PROBLEM TO SOLVE.
Begin with the line that contains "m = MB(); m.b2((1.0605, UY[0]" and end with the line that contains "m = MB(); m.b2((.996, UY[0]", transcribing exactly each line in that stretch and no other.

DATA SECTION.
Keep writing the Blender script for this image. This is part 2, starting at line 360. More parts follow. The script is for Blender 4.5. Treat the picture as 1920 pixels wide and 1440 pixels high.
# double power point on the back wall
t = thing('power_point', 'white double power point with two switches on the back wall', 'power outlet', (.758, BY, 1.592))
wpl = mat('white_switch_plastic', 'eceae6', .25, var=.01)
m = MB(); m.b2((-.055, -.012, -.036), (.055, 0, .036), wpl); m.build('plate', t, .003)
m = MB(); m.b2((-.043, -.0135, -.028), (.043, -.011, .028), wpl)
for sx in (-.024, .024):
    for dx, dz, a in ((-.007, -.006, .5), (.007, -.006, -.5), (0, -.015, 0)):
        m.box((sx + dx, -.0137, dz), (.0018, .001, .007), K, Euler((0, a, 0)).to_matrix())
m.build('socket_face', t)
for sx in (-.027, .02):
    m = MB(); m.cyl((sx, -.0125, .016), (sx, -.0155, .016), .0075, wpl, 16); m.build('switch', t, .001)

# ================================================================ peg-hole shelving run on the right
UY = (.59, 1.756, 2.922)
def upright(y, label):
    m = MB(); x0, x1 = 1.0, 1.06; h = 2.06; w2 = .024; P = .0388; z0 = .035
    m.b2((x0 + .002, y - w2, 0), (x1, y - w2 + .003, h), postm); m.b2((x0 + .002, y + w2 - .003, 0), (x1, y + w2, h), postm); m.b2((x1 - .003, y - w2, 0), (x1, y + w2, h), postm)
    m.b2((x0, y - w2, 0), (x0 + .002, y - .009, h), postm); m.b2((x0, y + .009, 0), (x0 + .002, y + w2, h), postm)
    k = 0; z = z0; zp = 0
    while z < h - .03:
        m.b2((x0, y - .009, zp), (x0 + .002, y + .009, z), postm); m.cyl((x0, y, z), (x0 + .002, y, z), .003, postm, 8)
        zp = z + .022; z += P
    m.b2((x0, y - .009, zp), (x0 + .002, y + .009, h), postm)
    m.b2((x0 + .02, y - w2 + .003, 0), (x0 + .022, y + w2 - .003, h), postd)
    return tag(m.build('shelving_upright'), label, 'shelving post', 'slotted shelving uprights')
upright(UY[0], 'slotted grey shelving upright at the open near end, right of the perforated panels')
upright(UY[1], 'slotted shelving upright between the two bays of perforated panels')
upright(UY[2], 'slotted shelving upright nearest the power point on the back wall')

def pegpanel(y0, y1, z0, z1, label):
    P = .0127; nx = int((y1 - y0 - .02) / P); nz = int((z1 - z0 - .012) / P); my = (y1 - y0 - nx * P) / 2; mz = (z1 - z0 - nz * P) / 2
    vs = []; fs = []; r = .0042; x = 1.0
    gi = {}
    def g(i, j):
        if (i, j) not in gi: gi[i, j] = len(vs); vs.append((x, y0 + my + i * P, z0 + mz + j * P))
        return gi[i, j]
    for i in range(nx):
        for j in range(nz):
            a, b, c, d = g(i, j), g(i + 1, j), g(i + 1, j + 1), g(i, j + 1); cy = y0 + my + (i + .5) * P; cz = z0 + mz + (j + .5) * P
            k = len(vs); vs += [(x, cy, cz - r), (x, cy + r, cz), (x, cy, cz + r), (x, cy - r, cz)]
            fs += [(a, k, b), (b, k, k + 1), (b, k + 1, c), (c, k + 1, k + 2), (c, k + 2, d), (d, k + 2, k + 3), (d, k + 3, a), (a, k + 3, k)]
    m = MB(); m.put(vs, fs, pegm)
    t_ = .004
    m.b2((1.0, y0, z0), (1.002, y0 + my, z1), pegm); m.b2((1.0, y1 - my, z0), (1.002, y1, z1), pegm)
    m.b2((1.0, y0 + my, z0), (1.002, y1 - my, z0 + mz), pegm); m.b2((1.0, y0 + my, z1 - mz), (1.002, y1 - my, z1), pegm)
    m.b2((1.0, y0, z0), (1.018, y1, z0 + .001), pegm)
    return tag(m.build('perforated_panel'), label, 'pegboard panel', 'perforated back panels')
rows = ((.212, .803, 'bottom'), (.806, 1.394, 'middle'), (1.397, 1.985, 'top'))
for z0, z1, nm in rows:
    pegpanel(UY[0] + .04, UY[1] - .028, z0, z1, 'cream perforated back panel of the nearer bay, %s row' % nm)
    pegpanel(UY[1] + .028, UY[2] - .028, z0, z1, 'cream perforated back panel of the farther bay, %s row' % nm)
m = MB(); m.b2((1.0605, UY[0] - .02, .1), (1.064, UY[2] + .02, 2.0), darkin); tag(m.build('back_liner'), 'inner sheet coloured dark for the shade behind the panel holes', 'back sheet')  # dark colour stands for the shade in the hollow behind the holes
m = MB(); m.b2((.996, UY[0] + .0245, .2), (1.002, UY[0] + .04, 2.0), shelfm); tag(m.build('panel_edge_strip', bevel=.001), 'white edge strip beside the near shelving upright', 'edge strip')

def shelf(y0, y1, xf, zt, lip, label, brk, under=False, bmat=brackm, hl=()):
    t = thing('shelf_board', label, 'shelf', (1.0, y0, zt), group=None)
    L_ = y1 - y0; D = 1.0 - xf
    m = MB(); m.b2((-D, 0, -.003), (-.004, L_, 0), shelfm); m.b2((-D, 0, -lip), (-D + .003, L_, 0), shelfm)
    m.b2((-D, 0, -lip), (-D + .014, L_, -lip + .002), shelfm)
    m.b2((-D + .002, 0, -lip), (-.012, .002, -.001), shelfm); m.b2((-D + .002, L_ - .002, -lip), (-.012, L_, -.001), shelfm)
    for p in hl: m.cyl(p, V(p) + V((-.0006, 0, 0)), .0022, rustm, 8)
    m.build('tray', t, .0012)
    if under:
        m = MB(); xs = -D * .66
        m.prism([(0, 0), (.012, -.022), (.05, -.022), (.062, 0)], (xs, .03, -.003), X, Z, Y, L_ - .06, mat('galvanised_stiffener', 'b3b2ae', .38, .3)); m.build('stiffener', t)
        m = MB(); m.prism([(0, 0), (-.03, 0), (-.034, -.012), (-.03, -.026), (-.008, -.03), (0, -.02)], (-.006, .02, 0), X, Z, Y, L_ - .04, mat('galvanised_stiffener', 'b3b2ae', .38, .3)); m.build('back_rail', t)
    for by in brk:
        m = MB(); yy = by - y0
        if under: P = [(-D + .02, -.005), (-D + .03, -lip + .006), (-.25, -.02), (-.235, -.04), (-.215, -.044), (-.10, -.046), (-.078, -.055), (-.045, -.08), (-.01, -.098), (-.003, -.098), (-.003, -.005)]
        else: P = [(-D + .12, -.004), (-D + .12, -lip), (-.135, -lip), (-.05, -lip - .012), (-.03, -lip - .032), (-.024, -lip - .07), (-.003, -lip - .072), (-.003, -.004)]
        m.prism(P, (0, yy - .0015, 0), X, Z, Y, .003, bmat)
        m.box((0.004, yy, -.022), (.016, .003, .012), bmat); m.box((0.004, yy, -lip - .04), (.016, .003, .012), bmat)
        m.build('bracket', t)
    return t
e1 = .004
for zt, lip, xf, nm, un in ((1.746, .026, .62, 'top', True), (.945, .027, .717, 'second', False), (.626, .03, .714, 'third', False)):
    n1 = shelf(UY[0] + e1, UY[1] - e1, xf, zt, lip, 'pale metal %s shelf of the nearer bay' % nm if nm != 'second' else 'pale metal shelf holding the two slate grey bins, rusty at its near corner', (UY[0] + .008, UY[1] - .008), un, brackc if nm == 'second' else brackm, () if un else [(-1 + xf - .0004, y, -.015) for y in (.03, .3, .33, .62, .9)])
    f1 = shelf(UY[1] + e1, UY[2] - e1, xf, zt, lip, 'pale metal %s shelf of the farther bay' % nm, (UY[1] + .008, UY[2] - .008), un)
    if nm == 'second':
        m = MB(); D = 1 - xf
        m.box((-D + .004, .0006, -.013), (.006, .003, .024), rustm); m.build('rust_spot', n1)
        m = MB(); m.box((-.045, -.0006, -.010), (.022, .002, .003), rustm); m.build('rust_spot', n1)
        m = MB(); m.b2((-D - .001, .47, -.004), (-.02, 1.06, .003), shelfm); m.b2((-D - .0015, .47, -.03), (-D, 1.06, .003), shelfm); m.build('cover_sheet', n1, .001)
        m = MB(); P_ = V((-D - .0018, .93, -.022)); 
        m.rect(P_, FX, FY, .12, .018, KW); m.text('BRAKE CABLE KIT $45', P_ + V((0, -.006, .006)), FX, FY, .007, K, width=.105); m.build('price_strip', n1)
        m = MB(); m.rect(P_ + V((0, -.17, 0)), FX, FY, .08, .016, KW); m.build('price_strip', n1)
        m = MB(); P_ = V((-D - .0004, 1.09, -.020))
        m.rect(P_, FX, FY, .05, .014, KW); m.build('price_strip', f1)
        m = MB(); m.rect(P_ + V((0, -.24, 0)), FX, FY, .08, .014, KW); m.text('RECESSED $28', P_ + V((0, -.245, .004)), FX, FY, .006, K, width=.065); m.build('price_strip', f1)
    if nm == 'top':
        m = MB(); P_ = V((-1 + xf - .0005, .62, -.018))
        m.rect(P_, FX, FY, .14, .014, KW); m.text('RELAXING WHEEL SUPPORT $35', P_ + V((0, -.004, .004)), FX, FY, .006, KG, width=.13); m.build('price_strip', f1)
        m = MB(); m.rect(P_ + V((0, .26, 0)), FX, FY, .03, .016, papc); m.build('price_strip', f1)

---

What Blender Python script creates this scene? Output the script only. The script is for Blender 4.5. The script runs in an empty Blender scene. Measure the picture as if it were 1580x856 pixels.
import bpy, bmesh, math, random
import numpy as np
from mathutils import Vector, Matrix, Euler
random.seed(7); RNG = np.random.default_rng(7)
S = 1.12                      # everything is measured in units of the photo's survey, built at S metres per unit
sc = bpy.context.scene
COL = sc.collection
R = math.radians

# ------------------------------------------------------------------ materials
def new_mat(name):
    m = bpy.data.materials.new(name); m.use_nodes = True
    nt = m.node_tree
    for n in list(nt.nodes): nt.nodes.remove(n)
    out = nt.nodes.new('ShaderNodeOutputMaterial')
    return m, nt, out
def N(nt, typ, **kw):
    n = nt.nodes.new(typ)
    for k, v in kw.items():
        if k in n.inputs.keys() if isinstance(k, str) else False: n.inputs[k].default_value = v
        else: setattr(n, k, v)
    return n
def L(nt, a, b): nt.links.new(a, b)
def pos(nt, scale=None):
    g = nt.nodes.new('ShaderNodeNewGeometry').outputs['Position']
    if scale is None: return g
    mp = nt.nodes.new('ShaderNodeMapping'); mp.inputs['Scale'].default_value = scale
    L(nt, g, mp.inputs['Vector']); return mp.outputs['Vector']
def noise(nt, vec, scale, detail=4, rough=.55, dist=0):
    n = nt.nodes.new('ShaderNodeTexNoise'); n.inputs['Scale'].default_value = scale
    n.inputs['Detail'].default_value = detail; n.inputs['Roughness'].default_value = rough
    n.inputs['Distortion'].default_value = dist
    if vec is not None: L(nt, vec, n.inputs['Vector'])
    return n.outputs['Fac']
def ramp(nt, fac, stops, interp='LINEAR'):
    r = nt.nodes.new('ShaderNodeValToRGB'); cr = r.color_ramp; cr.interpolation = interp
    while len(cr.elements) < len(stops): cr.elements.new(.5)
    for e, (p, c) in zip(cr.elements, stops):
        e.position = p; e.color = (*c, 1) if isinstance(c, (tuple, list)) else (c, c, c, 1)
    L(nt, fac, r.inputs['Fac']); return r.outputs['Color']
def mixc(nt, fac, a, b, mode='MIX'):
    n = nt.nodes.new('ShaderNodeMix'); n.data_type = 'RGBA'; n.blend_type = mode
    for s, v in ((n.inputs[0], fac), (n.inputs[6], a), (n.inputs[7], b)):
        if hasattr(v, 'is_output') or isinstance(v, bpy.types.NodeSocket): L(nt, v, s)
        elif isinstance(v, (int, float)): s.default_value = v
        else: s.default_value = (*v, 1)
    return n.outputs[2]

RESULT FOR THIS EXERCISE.
m = MB(); m.b2((1.0605, UY[0] - .02, .1), (1.064, UY[2] + .02, 2.0), darkin); tag(m.build('back_liner'), 'inner sheet coloured dark for the shade behind the panel holes', 'back sheet')  # dark colour stands for the shade in the hollow behind the holes
m = MB(); m.b2((.996, UY[0] + .0245, .2), (1.002, UY[0] + .04, 2.0), shelfm); tag(m.build('panel_edge_strip', bevel=.001), 'white edge strip beside the near shelving upright', 'edge strip')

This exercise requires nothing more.